What is the default IV when encrypting with aes_256_cbc cipher?

What is the default IV when encrypting with EVP_aes_256_cbc() [sic] cipher...

Does passing nullptr for that parameter mean "use the default"? Is the default null, and nothing is added to the first cipher block?

There is none. You have to supply it. For completeness, the IV should be non-predictable.

Non-Predictable is slightly different than both Unique and Random. For example, SSLv3 used to use the last block of ciphertext for the next block's IV. It was Unique, but it was neither Random nor Non-Predictable, and it made SSLv3 vulnerable to chosen plaintext attacks.

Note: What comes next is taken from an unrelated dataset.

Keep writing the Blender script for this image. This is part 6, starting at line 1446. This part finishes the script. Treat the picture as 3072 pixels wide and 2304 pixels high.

Other libraries do clever things like provide a null vector (a string of 0's). Their attackers thank them for it. Also see Why is using a Non-Random IV with CBC Mode a vulnerability? on Stack Overflow and Is AES in CBC mode secure if a known and/or fixed IV is used? on Crypto.SE.

/usr/bin/openssl enc -aes-256-cbc...

I should mention that I'm able to decrypt from the command line without supplying an IV.

OpenSSL uses an internal mashup/key derivation function which takes the password, and derives a key and iv. Its called EVP_BytesToKey, and you can read about it in the man pages. The man pages also say:

If the total key and IV length is less than the digest length and MD5 is used then the derivation algorithm is compatible with PKCS#5 v1.5 otherwise a non standard extension is used to derive the extra data.

There are plenty of examples of EVP_BytesToKey once you know what to look for. Openssl password to key is one in C. How to decrypt file in Java encrypted with openssl command using AES in one in Java.

EVP_DecryptInit_ex(ctx, EVP_aes_256_cbc(), nullptr, keyfile.data(), nullptr))

I didn't specify an IV when encrypting, so some default must have been used.

Check your return values. A call should have failed somewhere along the path. Maybe not at EVP_DecryptInit_ex, but surely before EVP_DecryptFinal.

If its not failing, then please file a bug report.